Haftada 4 Gün Çalışıp 3 Gün İzin Yapmak Mümkün mü? Yeni Çalışma Modeli Araştırmasından İlginç Sonuçlar

Bir araştırma, haftada dört gün çalışma ve üç gün izin yapmanın üretkenlik ve verimlilik üzerinde olumlu etkiler yarattığını gösterdi.
Boston College araştırmacıları, 6 ülkeden 141 şirketi kapsayan bir çalışma yürüttü. Çalışmada 2.896 çalışan; tükenmişlik, mesleki tatmin, fiziksel sağlık ve ruh sağlığı gibi dört temel kriter incelendi.
Sonuçlar, çalışan sağlığında iyileşmeler yaşandığını ve işte verimin arttığını gösterdi. Baş yazarı Wen Fan şu yorumu paylaştı: “Çalışanların sağlığında ciddi iyileşmeler saptadık. Şirketlerin de üretkenlik ve kârlılık bakımından kazançları oldu. Araştırma bittikten sonra katılımcıların yüzde 90’ı dört gün çalışma modelini sürdürmeyi seçti.”

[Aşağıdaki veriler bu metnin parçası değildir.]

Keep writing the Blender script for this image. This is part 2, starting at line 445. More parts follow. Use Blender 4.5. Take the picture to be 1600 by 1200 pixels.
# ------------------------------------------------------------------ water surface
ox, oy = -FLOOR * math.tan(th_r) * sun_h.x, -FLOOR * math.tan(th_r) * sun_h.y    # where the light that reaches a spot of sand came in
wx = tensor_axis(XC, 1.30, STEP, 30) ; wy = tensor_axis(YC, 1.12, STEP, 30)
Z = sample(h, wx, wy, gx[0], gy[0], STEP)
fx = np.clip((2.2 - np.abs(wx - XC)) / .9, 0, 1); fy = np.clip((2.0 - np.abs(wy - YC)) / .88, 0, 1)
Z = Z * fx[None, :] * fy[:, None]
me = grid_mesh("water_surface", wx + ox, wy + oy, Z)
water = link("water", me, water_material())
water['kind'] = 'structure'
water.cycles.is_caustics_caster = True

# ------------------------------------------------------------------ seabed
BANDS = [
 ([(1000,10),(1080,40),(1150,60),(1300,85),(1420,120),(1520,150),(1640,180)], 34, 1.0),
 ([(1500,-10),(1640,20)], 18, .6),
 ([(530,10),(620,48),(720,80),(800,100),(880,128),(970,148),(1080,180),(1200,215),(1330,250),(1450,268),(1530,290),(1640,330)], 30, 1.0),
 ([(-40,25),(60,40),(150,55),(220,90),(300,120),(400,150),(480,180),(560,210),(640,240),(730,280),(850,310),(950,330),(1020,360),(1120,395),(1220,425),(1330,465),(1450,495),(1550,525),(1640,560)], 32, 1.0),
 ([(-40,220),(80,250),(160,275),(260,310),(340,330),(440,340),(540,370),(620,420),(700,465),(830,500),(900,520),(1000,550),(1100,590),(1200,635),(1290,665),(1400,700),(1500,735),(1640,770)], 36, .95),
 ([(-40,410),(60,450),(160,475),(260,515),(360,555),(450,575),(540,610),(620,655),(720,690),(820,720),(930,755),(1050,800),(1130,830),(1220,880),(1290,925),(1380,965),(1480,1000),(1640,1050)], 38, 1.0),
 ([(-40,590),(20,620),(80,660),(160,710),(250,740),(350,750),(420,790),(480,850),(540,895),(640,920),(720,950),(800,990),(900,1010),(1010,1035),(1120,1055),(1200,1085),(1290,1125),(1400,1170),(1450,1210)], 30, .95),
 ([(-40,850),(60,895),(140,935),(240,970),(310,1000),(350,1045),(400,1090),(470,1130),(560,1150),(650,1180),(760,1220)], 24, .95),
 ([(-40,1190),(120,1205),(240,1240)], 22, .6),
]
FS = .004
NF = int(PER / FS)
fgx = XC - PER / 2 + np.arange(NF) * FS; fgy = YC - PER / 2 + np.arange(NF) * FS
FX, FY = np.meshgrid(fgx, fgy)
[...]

Araştırmanın bulguları, 2.896 kişi üzerinde öncesi ve sonrası verilerin analiziyle tükenmişlik, iş tatmini, ruh sağlığı ve fiziksel sağlıkta iyileşmeler olduğunu net olarak ortaya koyuyor. Nature Human Behaviour’da yayımlanan şu ifadeler dikkat çekiyor: “Hem şirket düzeyinde hem de çalışan düzeyinde çalışma saatlerindeki azalmalar refah kazanımlarıyla ilişkili; birey düzeyindeki azalmalar ise refah artışlarını daha belirgin kılıyor. Bu ilişkinin aracılığını üç temel faktör destekliyor: iş becerisinde iyileşme, uyku problemlerinde azalma ve yorgunlukta azalma.”
Sonuçlar, gelir kaybı endişesi olmadan uygulanabilen dört günlük çalışma haftalarının refahı güçlendirdiğini gösteriyor.
Küresel bağlamda Çin’de “996” denilen çalışma düzeni hâlâ yaygın; sabah 9’dan akşam 9’a, haftada altı gün mesai birçok sektörde normal karşılanıyor. Hindistan’da da teknoloji ve finans başta olmak üzere talep yüksek; uzun mesailer, küresel talepleri karşılamak için adeta zorunluluk hâline geliyor. Profesör Fan, “Çin, Hindistan, ABD ve İngiltere gibi ülkelerde çok çalışmak bir prestij unsuru olarak görülüyor” diyor.
Japonya’da ücretsiz fazla mesai o kadar yaygın ki, aşırı çalışmadan ölümü ifade eden özel bir terim bile var: Karoshi. Ülkenin iş piyasası uzmanı Hiroshi Ono’ya göre iş, sadece bir görev değil; toplumsal bir ritüel olarak da algılanıyor. Erken işe gidip geç çıkmak, yapılması gerekenler nedeniyle değil, bağlılığı göstermek için yapılan bir davranış. Kolektif kültür bu etkileşimi güçlendiriyor; izinler ve yeni baba hakları genelde kullanılmıyor. Erkek çalışanlar bir yıla kadar izin hakkına sahip olsa da çoğu bu hakkı kullanmıyor, çünkü iş arkadaşlarına yük olmak istemiyorlar.
Profesör Fan, kendi araştırmaları ve benzer çalışmaların, fazla çalışma kültürünün hâkim olduğu ülkelerde bile bakış açısını değiştirebileceğini düşünüyor. İzlanda’da iş gücünün yüzde 90’ı ya daha kısa sürelerle çalışıyor ya da haftalık iş günlerini azaltabiliyor. Tokyo’da dört gün çalışma sistemine geçiş için projeler hazırlanıyor. Güney Kore’de ise bu yılın sonbaharında benzer bir uygulamanın denemesi başlayacak.